Given information:

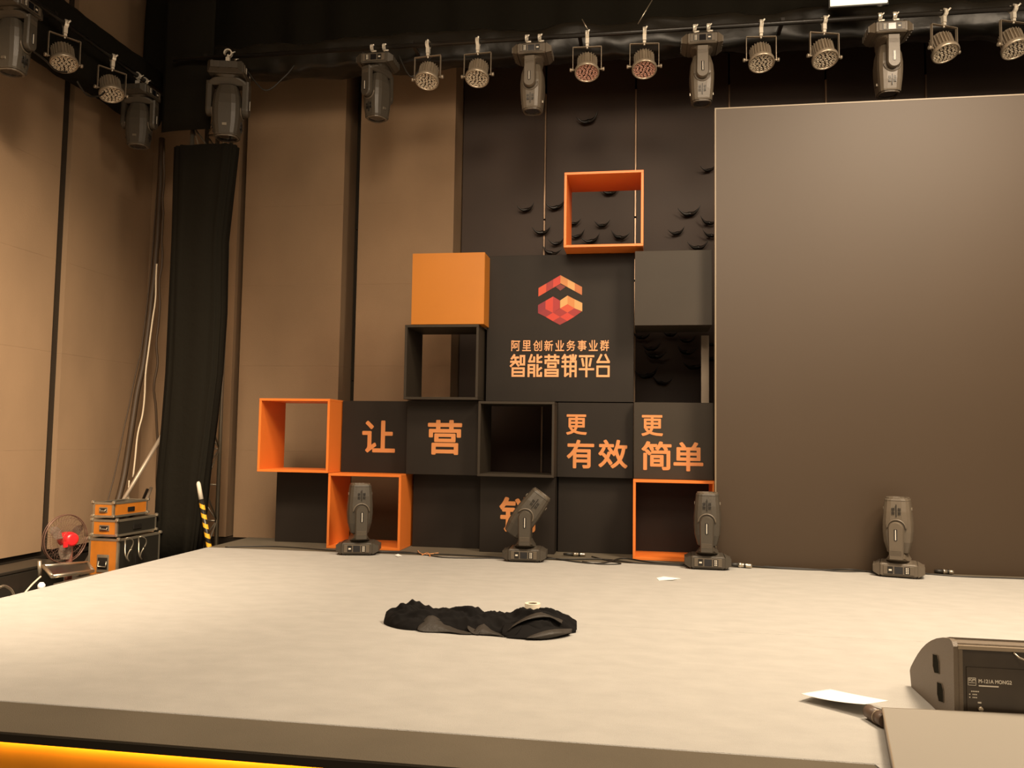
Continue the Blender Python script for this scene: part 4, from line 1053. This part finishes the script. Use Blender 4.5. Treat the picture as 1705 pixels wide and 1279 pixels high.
# two finger recesses in the cheek
for (yc, zc) in ((0.215, 0.205), (0.165, 0.095)):
    q = MB(); s_ = 0.042
    pts = [(yc - s_, zc - s_ * 0.15), (yc - s_ * .35, zc + s_ * 1.15), (yc + s_ * 1.0, zc + s_ * 0.5), (yc + s_ * .55, zc - s_ * 1.1), (yc - s_ * .6, zc - s_ * 1.0)]
    pts = [(yc - s_ * .95, zc - s_ * .75), (yc - s_ * .95, zc + s_ * .45), (yc - s_ * .5, zc + s_ * 1.05), (yc + s_ * .95, zc + s_ * .85), (yc + s_ * .95, zc - s_ * .5), (yc + s_ * .5, zc - s_ * 1.05)]
    q.loft([[(-0.0015, y, z) for y, z in pts], [(0.003, y, z) for y, z in pts]]); q.build('recess', 'recess_dark', ck)
    q = MB()
    for a, b in zip(pts, pts[1:] + pts[:1]): q.tube([(-0.002, a[0], a[1]), (-0.002, b[0], b[1])], 0.0012, 5)
    q.build('recess_rim', 'wedge', ck)
def text_obj(txt, x0, x1, z0, z1, y, m, parent, name, bold=0.0):
    me = glyph_mesh(txt, bold)
    xs = [v.co.x for v in me.vertices]; ys = [v.co.y for v in me.vertices]; zs = [v.co.z for v in me.vertices]
    sx = (x1 - x0) / (max(xs) - min(xs)); sz = (z1 - z0) / (max(ys) - min(ys)); mx_, my_, mz_ = min(xs), min(ys), min(zs); dz = max(zs) - mz_
    for v in me.vertices: v.co = (x0 + (v.co.x - mx_) * sx, y - (v.co.z - mz_) / dz * 0.001, z0 + (v.co.y - my_) * sz)
    me.materials.clear(); me.materials.append(M[m]); me.name = name
    for p in me.polygons: p.material_index = 0
    o = bpy.data.objects.new(name, me); COL.objects.link(o); o.parent = parent; return o
def wl_(p): return (p[0] - WX, p[2])
ta, tb = wl_((5.501, -4.600, 0.205)), wl_((5.630, -4.600, 0.190))
text_obj('M-121A MONG2', ta[0], tb[0], (ta[1] + tb[1]) / 2 - 0.008, (ta[1] + tb[1]) / 2 + 0.008, -0.0013, 'label', mon, 'lettering', 0.02)
zc_ = (ta[1] + tb[1]) / 2
simple(ta[0], ta[0] + (tb[0] - ta[0]) * 0.6, -0.003, -0.0012, zc_ - 0.022, zc_ - 0.017, 'underline', 'label', mon)
sa, sb = wl_((5.459, -4.600, 0.210)), wl_((5.491, -4.600, 0.178))
q = MB(); e_ = 0.0014
for (x0, x1, z0, z1) in ((sa[0], sb[0], sa[1] - e_, sa[1]), (sa[0], sb[0], sb[1], sb[1] + e_), (sa[0], sa[0] + e_, sb[1], sa[1]), (sb[0] - e_, sb[0], sb[1], sa[1])): q.box(x0, x1, -0.0028, -0.0012, z0, z1)
q.box(sa[0] + 0.004, sb[0] - 0.004, -0.0028, -0.0012, sb[1] + 0.010, sb[1] + 0.0118)
q.build('logo_frame', 'label', mon)
text_obj('SQM', sa[0] + 0.003, sb[0] - 0.003, sb[1] + 0.0155, sb[1] + 0.029, -0.0013, 'label', mon, 'logo_letters', 0.02)
for k, (w0, w1) in enumerate(((1619.5, 1629), (1616, 1629.5), (1616, 1629.5))):
    z_ = zc_ - 0.044 - k * 0.0125
    xa_ = sa[0] + (0.012 if k == 0 else 0.004)
    q = MB()
    for j in range(5):
        if k and j == 1: continue
        q.box(xa_ + j * 0.0065, xa_ + j * 0.0065 + 0.0045, -0.0026, -0.0012, z_ - 0.0022, z_ + 0.0022)
    q.build('small_print', 'label', mon)
q = MB(); kx = sa[0] + 0.045
q.disc_lathe([(0.010, 0.0), (0.009, 0.016)], Matrix.Translation((kx, 0.0, zc_ - 0.113)) @ Matrix.Rotation(PI / 2, 4, 'X'), 16); q.build('knob', 'silver', mon)
simple(kx - 0.008, kx + 0.006, -0.0026, -0.0012, zc_ - 0.092, zc_ - 0.086, 'small_print', 'label', mon)
q = MB(); ha = wl_((5.646, -4.600, 0.309))
q.tube([(ha[0] - 0.006, -0.001, ha[1] + 0.012), (ha[0] + 0.01, -0.012, ha[1] - 0.004), (ha[0] + 0.05, -0.014, ha[1] - 0.02), (ha[0] + 0.12, -0.012, ha[1] - 0.02)], 0.004, 6); q.build('handle', 'silver', mon)
# sloping front grille on the far side
q = MB(); q.loft([[(0.03, y + 0.002, z + 0.003) for y, z in prof[4:11]] + [(0.03, y, z - 0.004) for y, z in prof[10:3:-1]], [(WW - 0.03, y + 0.002, z + 0.003) for y, z in prof[4:11]] + [(WW - 0.03, y, z - 0.004) for y, z in prof[10:3:-1]]])
q.build('front_grille', 'under', mon)

# ---------------- low perforated cabinet in the corner of the picture
lb = thing('low_speaker', 'low flat cabinet with pale perforated metal top in the lower right corner', 'speaker', (5.10, -4.66, 0.0))
def lp_(p): return (p[0] - 5.10, p[1] + 4.66)
b0_, b1_, n0_ = lp_((5.100, -4.656, 0.080)), lp_((5.665, -4.624, 0.080)), lp_((4.955, -5.341, 0.080))
b1_ = (b0_[0] + (b1_[0] - b0_[0]) * 1.5, b0_[1] + (b1_[1] - b0_[1]) * 1.5)
n0_ = (b0_[0] + (n0_[0] - b0_[0]) * 1.25, b0_[1] + (n0_[1] - b0_[1]) * 1.25)
n1_ = (b1_[0] + 0.12, n0_[1])
base_ = [b0_, b1_, n1_, n0_]
cen = Vector((sum(p[0] for p in base_) / 4, sum(p[1] for p in base_) / 4, 0))
def insetp(k, z): return [Vector((p[0], p[1], 0)).lerp(cen, k) + Vector((0, 0, z)) for p in base_]
q = MB(); q.loft([insetp(0.012, 0.002), insetp(0.006, 0.068)]); q.build('cabinet', 'wedge', lb)
q = MB(); q.loft([insetp(0.004, 0.066), insetp(0.0, 0.07), insetp(0.0, 0.079), insetp(0.004, 0.081), insetp(0.012, 0.081)], cap=False); q.build('rim', 'grille_frame', lb)
q = MB(); q.loft([insetp(0.011, 0.072), insetp(0.011, 0.0805)]); q.build('perforated_top', 'grille', lb)
# short cylinder behind its corner
ca_, cb_ = Vector((5.074, -4.557, 0.035)), Vector((5.109, -4.682, 0.035))
dd = cb_ - ca_
t = thing('dark_cylinder', 'short dark brown cylinder lying at the corner of the low perforated cabinet', 'cylinder', (ca_.x, ca_.y, 0.0))
L0 = Vector((0, 0, 0.031))
q = MB(); q.tube([L0 - dd * 0.05, L0, L0 + dd * 0.55], [0.024, 0.029, 0.029], 20); q.build('barrel', 'leather', t)
q = MB(); q.tube([L0 + dd * 0.55, L0 + dd * 0.60], [0.031, 0.031], 20); q.build('ring', 'grille_frame', t)
q = MB(); q.tube([L0 + dd * 0.60, L0 + dd * 0.95], [0.029, 0.028], 20); q.build('end_barrel', 'leather', t)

Goal: Omit pictures; set down the rest of the material word for word.

Solution to this problem:
Continue the Blender Python script for this scene: part 4, from line 1053. This part finishes the script. Use Blender 4.5. Treat the picture as 1705 pixels wide and 1279 pixels high.
# two finger recesses in the cheek
for (yc, zc) in ((0.215, 0.205), (0.165, 0.095)):
    q = MB(); s_ = 0.042
    pts = [(yc - s_, zc - s_ * 0.15), (yc - s_ * .35, zc + s_ * 1.15), (yc + s_ * 1.0, zc + s_ * 0.5), (yc + s_ * .55, zc - s_ * 1.1), (yc - s_ * .6, zc - s_ * 1.0)]
    pts = [(yc - s_ * .95, zc - s_ * .75), (yc - s_ * .95, zc + s_ * .45), (yc - s_ * .5, zc + s_ * 1.05), (yc + s_ * .95, zc + s_ * .85), (yc + s_ * .95, zc - s_ * .5), (yc + s_ * .5, zc - s_ * 1.05)]
    q.loft([[(-0.0015, y, z) for y, z in pts], [(0.003, y, z) for y, z in pts]]); q.build('recess', 'recess_dark', ck)
    q = MB()
    for a, b in zip(pts, pts[1:] + pts[:1]): q.tube([(-0.002, a[0], a[1]), (-0.002, b[0], b[1])], 0.0012, 5)
    q.build('recess_rim', 'wedge', ck)
def text_obj(txt, x0, x1, z0, z1, y, m, parent, name, bold=0.0):
    me = glyph_mesh(txt, bold)
    xs = [v.co.x for v in me.vertices]; ys = [v.co.y for v in me.vertices]; zs = [v.co.z for v in me.vertices]
    sx = (x1 - x0) / (max(xs) - min(xs)); sz = (z1 - z0) / (max(ys) - min(ys)); mx_, my_, mz_ = min(xs), min(ys), min(zs); dz = max(zs) - mz_
    for v in me.vertices: v.co = (x0 + (v.co.x - mx_) * sx, y - (v.co.z - mz_) / dz * 0.001, z0 + (v.co.y - my_) * sz)
    me.materials.clear(); me.materials.append(M[m]); me.name = name
    for p in me.polygons: p.material_index = 0
    o = bpy.data.objects.new(name, me); COL.objects.link(o); o.parent = parent; return o
def wl_(p): return (p[0] - WX, p[2])
ta, tb = wl_((5.501, -4.600, 0.205)), wl_((5.630, -4.600, 0.190))
text_obj('M-121A MONG2', ta[0], tb[0], (ta[1] + tb[1]) / 2 - 0.008, (ta[1] + tb[1]) / 2 + 0.008, -0.0013, 'label', mon, 'lettering', 0.02)
zc_ = (ta[1] + tb[1]) / 2
simple(ta[0], ta[0] + (tb[0] - ta[0]) * 0.6, -0.003, -0.0012, zc_ - 0.022, zc_ - 0.017, 'underline', 'label', mon)
sa, sb = wl_((5.459, -4.600, 0.210)), wl_((5.491, -4.600, 0.178))
q = MB(); e_ = 0.0014
for (x0, x1, z0, z1) in ((sa[0], sb[0], sa[1] - e_, sa[1]), (sa[0], sb[0], sb[1], sb[1] + e_), (sa[0], sa[0] + e_, sb[1], sa[1]), (sb[0] - e_, sb[0], sb[1], sa[1])): q.box(x0, x1, -0.0028, -0.0012, z0, z1)
q.box(sa[0] + 0.004, sb[0] - 0.004, -0.0028, -0.0012, sb[1] + 0.010, sb[1] + 0.0118)
q.build('logo_frame', 'label', mon)
text_obj('SQM', sa[0] + 0.003, sb[0] - 0.003, sb[1] + 0.0155, sb[1] + 0.029, -0.0013, 'label', mon, 'logo_letters', 0.02)
for k, (w0, w1) in enumerate(((1619.5, 1629), (1616, 1629.5), (1616, 1629.5))):
    z_ = zc_ - 0.044 - k * 0.0125
    xa_ = sa[0] + (0.012 if k == 0 else 0.004)
    q = MB()
    for j in range(5):
        if k and j == 1: continue
        q.box(xa_ + j * 0.0065, xa_ + j * 0.0065 + 0.0045, -0.0026, -0.0012, z_ - 0.0022, z_ + 0.0022)
    q.build('small_print', 'label', mon)
q = MB(); kx = sa[0] + 0.045
q.disc_lathe([(0.010, 0.0), (0.009, 0.016)], Matrix.Translation((kx, 0.0, zc_ - 0.113)) @ Matrix.Rotation(PI / 2, 4, 'X'), 16); q.build('knob', 'silver', mon)
simple(kx - 0.008, kx + 0.006, -0.0026, -0.0012, zc_ - 0.092, zc_ - 0.086, 'small_print', 'label', mon)
q = MB(); ha = wl_((5.646, -4.600, 0.309))
q.tube([(ha[0] - 0.006, -0.001, ha[1] + 0.012), (ha[0] + 0.01, -0.012, ha[1] - 0.004), (ha[0] + 0.05, -0.014, ha[1] - 0.02), (ha[0] + 0.12, -0.012, ha[1] - 0.02)], 0.004, 6); q.build('handle', 'silver', mon)
# sloping front grille on the far side
q = MB(); q.loft([[(0.03, y + 0.002, z + 0.003) for y, z in prof[4:11]] + [(0.03, y, z - 0.004) for y, z in prof[10:3:-1]], [(WW - 0.03, y + 0.002, z + 0.003) for y, z in prof[4:11]] + [(WW - 0.03, y, z - 0.004) for y, z in prof[10:3:-1]]])
q.build('front_grille', 'under', mon)

# ---------------- low perforated cabinet in the corner of the picture
lb = thing('low_speaker', 'low flat cabinet with pale perforated metal top in the lower right corner', 'speaker', (5.10, -4.66, 0.0))
def lp_(p): return (p[0] - 5.10, p[1] + 4.66)
b0_, b1_, n0_ = lp_((5.100, -4.656, 0.080)), lp_((5.665, -4.624, 0.080)), lp_((4.955, -5.341, 0.080))
b1_ = (b0_[0] + (b1_[0] - b0_[0]) * 1.5, b0_[1] + (b1_[1] - b0_[1]) * 1.5)
n0_ = (b0_[0] + (n0_[0] - b0_[0]) * 1.25, b0_[1] + (n0_[1] - b0_[1]) * 1.25)
n1_ = (b1_[0] + 0.12, n0_[1])
base_ = [b0_, b1_, n1_, n0_]
cen = Vector((sum(p[0] for p in base_) / 4, sum(p[1] for p in base_) / 4, 0))
def insetp(k, z): return [Vector((p[0], p[1], 0)).lerp(cen, k) + Vector((0, 0, z)) for p in base_]
q = MB(); q.loft([insetp(0.012, 0.002), insetp(0.006, 0.068)]); q.build('cabinet', 'wedge', lb)
q = MB(); q.loft([insetp(0.004, 0.066), insetp(0.0, 0.07), insetp(0.0, 0.079), insetp(0.004, 0.081), insetp(0.012, 0.081)], cap=False); q.build('rim', 'grille_frame', lb)
q = MB(); q.loft([insetp(0.011, 0.072), insetp(0.011, 0.0805)]); q.build('perforated_top', 'grille', lb)
# short cylinder behind its corner
ca_, cb_ = Vector((5.074, -4.557, 0.035)), Vector((5.109, -4.682, 0.035))
dd = cb_ - ca_
t = thing('dark_cylinder', 'short dark brown cylinder lying at the corner of the low perforated cabinet', 'cylinder', (ca_.x, ca_.y, 0.0))
L0 = Vector((0, 0, 0.031))
q = MB(); q.tube([L0 - dd * 0.05, L0, L0 + dd * 0.55], [0.024, 0.029, 0.029], 20); q.build('barrel', 'leather', t)
q = MB(); q.tube([L0 + dd * 0.55, L0 + dd * 0.60], [0.031, 0.031], 20); q.build('ring', 'grille_frame', t)
q = MB(); q.tube([L0 + dd * 0.60, L0 + dd * 0.95], [0.029, 0.028], 20); q.build('end_barrel', 'leather', t)